Por Comissão Guarani Yvyrupa
Excelentíssimos ministros,
Nesse momento político tão difícil, enquanto estamos pisando no chão da maior mobilização indígena no país, que tanto nos encoraja, escrevemos para compartilhar reflexões do povo Guarani. Com elas esperamos poder sensibilizá-los e fortalecer a luta pelos nossos direitos, garantidos constitucionalmente.
Recebemos com tristeza e indignação a decisão do ministro Gilmar Mendes que permite que a Lei 14.701/2023 siga vigente, deixando de determinar a sua suspensão. Essa lei tenta restabelecer a derrotada tese do marco temporal, colocando em risco a demarcação de nossas terras e legitima as violências que sofremos ao sermos delas expulsos. Já estamos sentindo seus efeitos perversos a entravar o reconhecimento dos nossos territórios e atacar as nossas vidas.
Esta noite estivemos em vigília em frente ao Supremo Tribunal Federal, na esperança de que a Corte não se humilhe a ponto de voltar atrás do que já decidiu no julgamento de repercussão geral (tema 1031), quando atestou a inconstitucionalidade do marco temporal.
Muitos daqueles que defendem o marco temporal, inclusive com uso da violência, são os mesmos que recentemente depredaram o próprio Supremo e tentaram um golpe de estado – o grupo paramilitar Invasão Zero é um expoente de tais setores anti-indígena existentes na sociedade. É inaceitável que o STF abra mão de seu papel de guardião da Constituição, cedendo à pressão de grupos antidemocráticos e interessados na exploração econômica dos territórios tradicionais a todo custo e na devastação do nosso mundo.
Nós, povos indígenas, estamos atentos, e vamos derrotar o marco temporal tantas vezes quanto for necessário. E vamos enterrar junto com ele todas as ameaças às nossas terras. Vamos protegê-las da mineração, do arrendamento e do esbulho. E assim garantir a floresta em pé, para que a gente possa sonhar o futuro.
Vimos com apreensão a proposta do ministro Gilmar Mendes de abrir uma conciliação. Nossa vida é inegociável. Nossos territórios são a garantia de futuro para nossas crianças e também para as de todos vocês. É preciso lembrar que nós nunca nos recusamos a conversar.
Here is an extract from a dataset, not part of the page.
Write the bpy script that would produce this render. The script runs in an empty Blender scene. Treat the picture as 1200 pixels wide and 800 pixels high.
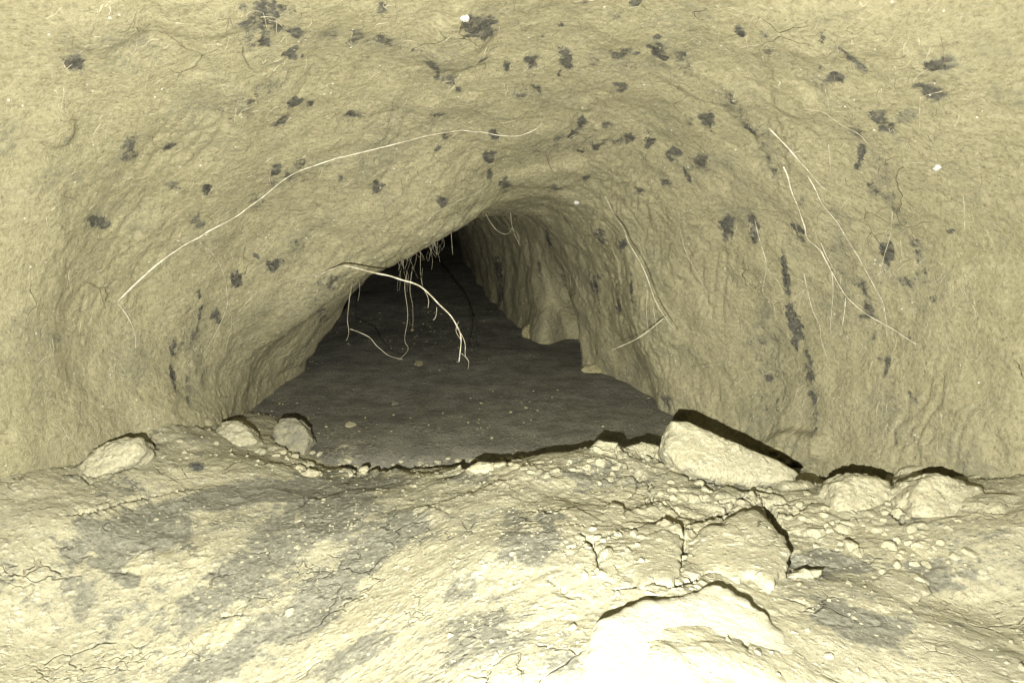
import bpy, math, random
import numpy as np
from mathutils import Vector
from mathutils.bvhtree import BVHTree

random.seed(7)
rng = np.random.default_rng(7)
S = bpy.context.scene
COL = S.collection

# ------------------------------------------------------------------ camera
F = 805.0                       # focal length in pixels of the 1200 px wide photograph
PITCH = math.radians(14.0)
CAM = np.array([0.0, 0.0, 0.5])
RIGHT = np.array([1.0, 0, 0])
FWD = np.array([0, math.cos(PITCH), -math.sin(PITCH)])
UP = np.array([0, math.sin(PITCH), math.cos(PITCH)])
cam_data = bpy.data.cameras.new('camera')
cam_data.sensor_width = 36.0
cam_data.lens = F * 36.0 / 1200.0
cam_data.clip_start = 0.01
cam_data.clip_end = 60.0
cam = bpy.data.objects.new('camera', cam_data)
COL.objects.link(cam)
cam.location = CAM
cam.rotation_euler = (math.pi / 2 - PITCH, 0, 0)
S.camera = cam

# ------------------------------------------------------------------ world (night-dark sky: no daylight gets into the burrow)
W = bpy.data.worlds.new('World')
S.world = W
W.use_nodes = True
wn = W.node_tree
sky = wn.nodes.new('ShaderNodeTexSky')
sky.sky_type = 'NISHITA'
sky.sun_disc = False
sky.sun_elevation = math.radians(20)
sky.sun_rotation = math.radians(180)
wn.links.new(sky.outputs[0], wn.nodes['Background'].inputs[0])
wn.nodes['Background'].inputs[1].default_value = 0.0006

# ------------------------------------------------------------------ the torch held beside the lens (the only light in the burrow)
LAMP_POWER = 46.0
LAMP_OFF = (-0.042, 0.0, -0.066)    # right, forward, up of the lens
ld = bpy.data.lights.new('torch_light', 'AREA')
ld.shape = 'DISK'
ld.size = 0.007
ld.energy = LAMP_POWER
ld.color = (1.0, 0.99, 0.95)
lamp = bpy.data.objects.new('torch_light', ld)
COL.objects.link(lamp)
lamp.location = CAM + RIGHT * LAMP_OFF[0] + FWD * LAMP_OFF[1] + UP * LAMP_OFF[2]
lamp.rotation_euler = (math.pi / 2 - PITCH, 0, 0)
LAMP = np.array(lamp.location)

S.cycles.max_bounces = 4
S.cycles.diffuse_bounces = 1
S.cycles.use_adaptive_sampling = True
S.cycles.adaptive_threshold = 0.02
S.view_settings.view_transform = 'Standard'
S.view_settings.look = 'None'
S.view_settings.gamma = 1.0
S.view_settings.exposure = 0.0
S.view_settings.use_curve_mapping = False


# ------------------------------------------------------------------ numeric helpers
def at(px, py, d):
    """pixel of the photograph + distance along the view axis -> world point"""
    px = np.asarray(px, float); py = np.asarray(py, float); d = np.asarray(d, float)
    x = (px - 600) / F * d
    z = (400 - py) / F * d
    return CAM + x[..., None] * RIGHT + d[..., None] * FWD + z[..., None] * UP


def proj(P):
    q = P - CAM
    x = q @ RIGHT; y = q @ FWD; z = q @ UP
    y = np.where(y < 0.02, 0.02, y)
    return 600 + x / y * F, 400 - z / y * F, y


def ray_dir(px, py):
    v = ((px - 600) / F) * RIGHT + FWD + ((400 - py) / F) * UP
    return v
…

Mas para que uma conversa aconteça, todas as partes envolvidas precisam ter condições de falar e, principalmente, estarmos vivos para isso. Com a Lei 14.701/2023 apontada para nossa direção, a palavra nos é cassada, e não há perspectiva de vida para nossas crianças.
Com a vida em risco, não há negociação possível. A Lei 14.701/2023 precisa ser imediatamente suspensa. Estaremos atentos a cada dia para lembrá-los disso, contando com a sensibilidade de Vossas Excelências.